Once all of the transformation steps finish successfully, you can close GeoKettle and return to Quantum GIS. Using the connection you created when loading data with SPIT, you can view the data you now have in your database.

Previewing the Data

If we open Quantum GIS and start a new project, the first thing we need to do is set the project properties. We do this by navigating to Settings > Project Properties in the toolbar.

Figure 41: Opening Project Properties in Quantum GIS

Figure 42: Quantum GIS Project Properties

In Project Properties, select the Enable 'on the fly' CRS transformation check box since we have both SRID 27700 and SRID 4326 coordinate systems in our database. As you can see in Figure 42, I've selected OSGB36 (SRID 27700) for my project since I reside in the U.K. You can choose WGS84 for your project if you want. As mentioned previously, it's a good practice to select a coordinate system specific to your location.

Once you've selected your coordinate system, click OK to return to the main Quantum GIS workspace.

Now we need to start adding vector layers from our database. Click the blue Add Database Layer icon on your toolbar.

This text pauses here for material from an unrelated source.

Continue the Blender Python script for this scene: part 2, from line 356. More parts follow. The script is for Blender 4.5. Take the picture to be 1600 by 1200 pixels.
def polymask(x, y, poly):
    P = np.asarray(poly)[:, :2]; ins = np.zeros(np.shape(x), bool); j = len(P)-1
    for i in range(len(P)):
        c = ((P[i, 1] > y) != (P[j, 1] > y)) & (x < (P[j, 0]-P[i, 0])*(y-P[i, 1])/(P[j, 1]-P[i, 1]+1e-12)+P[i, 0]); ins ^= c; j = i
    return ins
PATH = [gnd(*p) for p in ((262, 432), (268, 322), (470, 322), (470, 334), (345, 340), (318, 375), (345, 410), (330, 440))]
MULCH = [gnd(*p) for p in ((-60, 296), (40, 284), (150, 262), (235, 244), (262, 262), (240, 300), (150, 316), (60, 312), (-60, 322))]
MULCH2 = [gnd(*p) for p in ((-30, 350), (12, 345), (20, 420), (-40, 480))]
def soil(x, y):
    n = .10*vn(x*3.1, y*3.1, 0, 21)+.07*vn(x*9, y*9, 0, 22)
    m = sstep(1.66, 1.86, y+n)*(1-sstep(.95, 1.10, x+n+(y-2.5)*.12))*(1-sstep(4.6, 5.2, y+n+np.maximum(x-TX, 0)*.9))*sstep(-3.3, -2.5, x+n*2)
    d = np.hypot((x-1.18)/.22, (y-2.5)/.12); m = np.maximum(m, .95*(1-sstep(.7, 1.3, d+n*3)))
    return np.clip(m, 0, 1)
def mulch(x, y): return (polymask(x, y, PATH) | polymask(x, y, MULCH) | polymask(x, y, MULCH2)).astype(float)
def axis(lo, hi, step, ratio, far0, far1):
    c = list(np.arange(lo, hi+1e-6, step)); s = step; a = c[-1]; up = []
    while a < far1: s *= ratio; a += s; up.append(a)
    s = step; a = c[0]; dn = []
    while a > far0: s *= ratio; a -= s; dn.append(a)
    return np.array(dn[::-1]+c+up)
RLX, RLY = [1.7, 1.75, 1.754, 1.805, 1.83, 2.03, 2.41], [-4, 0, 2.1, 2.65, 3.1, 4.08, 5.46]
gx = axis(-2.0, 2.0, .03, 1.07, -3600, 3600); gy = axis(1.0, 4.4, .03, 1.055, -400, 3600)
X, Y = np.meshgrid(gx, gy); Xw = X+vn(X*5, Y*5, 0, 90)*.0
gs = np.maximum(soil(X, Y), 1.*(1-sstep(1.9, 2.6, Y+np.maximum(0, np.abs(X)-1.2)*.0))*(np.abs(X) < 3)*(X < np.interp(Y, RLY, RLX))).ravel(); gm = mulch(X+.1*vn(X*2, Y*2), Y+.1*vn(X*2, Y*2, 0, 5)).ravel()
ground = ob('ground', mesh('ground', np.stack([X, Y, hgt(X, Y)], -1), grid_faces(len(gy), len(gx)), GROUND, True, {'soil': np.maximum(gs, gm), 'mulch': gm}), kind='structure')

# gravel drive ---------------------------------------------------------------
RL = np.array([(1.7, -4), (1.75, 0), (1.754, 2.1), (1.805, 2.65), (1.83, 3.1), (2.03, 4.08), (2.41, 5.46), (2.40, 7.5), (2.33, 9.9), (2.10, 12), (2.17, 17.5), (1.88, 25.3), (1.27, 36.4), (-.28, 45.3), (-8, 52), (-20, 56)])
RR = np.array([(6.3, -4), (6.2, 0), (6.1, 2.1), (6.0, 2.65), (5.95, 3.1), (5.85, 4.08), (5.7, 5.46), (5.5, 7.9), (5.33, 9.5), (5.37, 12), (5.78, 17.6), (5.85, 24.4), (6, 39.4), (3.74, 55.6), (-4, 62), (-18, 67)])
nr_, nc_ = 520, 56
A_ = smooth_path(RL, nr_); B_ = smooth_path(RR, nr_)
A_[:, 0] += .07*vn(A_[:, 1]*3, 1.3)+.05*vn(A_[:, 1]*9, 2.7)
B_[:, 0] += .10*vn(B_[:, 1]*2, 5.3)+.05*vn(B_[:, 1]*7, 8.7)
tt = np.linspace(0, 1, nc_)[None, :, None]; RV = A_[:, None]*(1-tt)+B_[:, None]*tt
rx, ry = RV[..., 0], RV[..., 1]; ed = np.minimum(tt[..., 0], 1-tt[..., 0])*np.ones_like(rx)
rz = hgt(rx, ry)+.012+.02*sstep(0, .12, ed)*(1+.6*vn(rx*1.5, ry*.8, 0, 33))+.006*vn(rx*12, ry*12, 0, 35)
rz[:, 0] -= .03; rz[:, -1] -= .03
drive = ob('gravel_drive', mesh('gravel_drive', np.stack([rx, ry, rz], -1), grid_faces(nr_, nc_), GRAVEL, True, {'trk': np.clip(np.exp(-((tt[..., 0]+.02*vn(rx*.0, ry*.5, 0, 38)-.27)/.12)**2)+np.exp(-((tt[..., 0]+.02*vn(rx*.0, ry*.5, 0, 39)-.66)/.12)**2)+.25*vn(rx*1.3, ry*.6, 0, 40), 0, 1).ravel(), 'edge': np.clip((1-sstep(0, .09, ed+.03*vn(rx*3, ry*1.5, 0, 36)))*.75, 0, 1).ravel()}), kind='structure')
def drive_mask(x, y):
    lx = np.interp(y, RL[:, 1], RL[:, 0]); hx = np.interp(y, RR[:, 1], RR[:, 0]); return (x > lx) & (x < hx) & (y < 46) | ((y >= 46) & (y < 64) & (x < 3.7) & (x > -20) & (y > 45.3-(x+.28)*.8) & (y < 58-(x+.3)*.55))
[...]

You'll be presented with the Add layers dialog, and should immediately recognize the Connections drop-down at the top of the dialog; it looks just like the one you used in SPIT.

Figure 43: Add Database Layer Icon

Figure 44: Adding Database Layers

Select the connection you wish to use from the drop-down, or create a new one as you did in SPIT, and click Connect. A list of vector layers present in your Postgres database should appear as shown in the following figure:

Figure 45: Available Vector Layers

As you can see, the two point layers we imported earlier and the polygon layer we imported using GeoKettle are available. Select all of them and click Add.

After a bit of processing, depending on your computer and database speed, QGIS should display the layers, hopefully in three different styles.

Figure 46: Loaded Map with Three Layers

As shown in my example in Figure 46, county boundaries are in green, towns are dark blue, and cities are pink.

If your display looks anything like mine, then congratulations, you've just created your very first spatially enabled database. Now we get to play with this data.